The common theistic response to this dilemma is to claim that God can command what is moral because it is consistent with his own moral nature. With this distinction theists may claim victory and say that at the very least they’ve shown it to be a false dichotomy, by presenting a 3rd option; but the problem may still remain. Let’s take a closer look at this response. Wilson makes the argument, “That if it is even possible that there is a (P3), then the Euthyphro dilemma is a false dilemma.”

“God’s nature, aka his essential properties, is the standard of Goodness”.

– Aaron Wilson (Epydemic2020)

What Wilson is saying here is that God can command moral acts because it is consistent/essential to his own moral nature, so let’s address this assertion. Because does this actually escape the dilemma and is (P3) even a valid option. To be frank no, (P3) is not a valid option. What Wilson has really done here, as well as many other theists, is to commit was is known as a ‘fallacy of suppressed-correlative‘. A fallacy of suppressed-correlative is committed when given a dichotomy of X or Y one makes a definitional argument to which includes both X & Y, thereby avoiding any mutually exclusive option from being made. It can be likened to the Nordic based fallacy called Loki’s wager. The theistic response of God commanding what is moral because it is consistent with his moral nature, is really just (P1) and (P2) thrown together. So in this sense a God both commands and is the embodiment of moral acts. Besides being fallacious this so called (P3) has many other problems. Firstly, if God commands what is moral because he is moral, by his very nature, then this just reaffirms the same problem of how we judge moral claims. Remember the first proposition (P1), an action is good because it is good. To say that God can command what is moral because he acts morally would mean that moral acts are still the basis in how we judge moral claims. A good follow up question to the (P3) response would be, well how do you know that God is moral? The answer is obvious of course because God acts morally, right? Again, we’ve swung right back around to (P1). We can go on and on with this reasoning, but the theist has inadvertently fallen into a linguistic trap.

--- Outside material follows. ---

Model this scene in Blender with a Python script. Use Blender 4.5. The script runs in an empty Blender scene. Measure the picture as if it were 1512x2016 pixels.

Secondly, even if we try and avert the problem by making an entirely new claim by including both proposition (P1) & (P2) together, the problem of (P1) still remains. If a Gods ‘nature’ is to mean that it is consistent with moral acts, then moral acts are still inherently good in and of themselves, God is simply consistent with them. A theist may attempt to salvage the argument by obfuscating the use of the term “nature” and its inherent meaning. As if to say, “it is not how God acts but what God is.” This clever use of semantics, however, just creates more problems for the theistic metaphysical worldview. Because we would then ask them to describe Gods moral nature? And if they even try to use terms like virtue and moral characteristics then they’ve again fallen right back into proposition one (P1), or the problem of (P1), normative acts being the basis of how we judge moral claims.

To summarize what we’ve discussed here we have demonstrated that this so called 3rd option (P3) is not a valid response. The true nature of this argument is in its evasiveness. To equivocate by the use of the terms included in (P1) and (P3), doesn’t make it a valid 3rd option. The justification presented for this other option can easily be dismissed by its adherence to (P1). Normative acts remain the justification for moral standards, whether it’s caused by Gods essential nature or commanded by it. In either case the Euthyphro dilemma remains a true dilemma. What the theists have presented here is a smokescreen to avoid validating its conclusions. Nobody should be fooled by this non-response, anyone who still uses it must acknowledge that they haven’t escaped Euthyphro’s Dilemma at all; they’ve simply reworded it.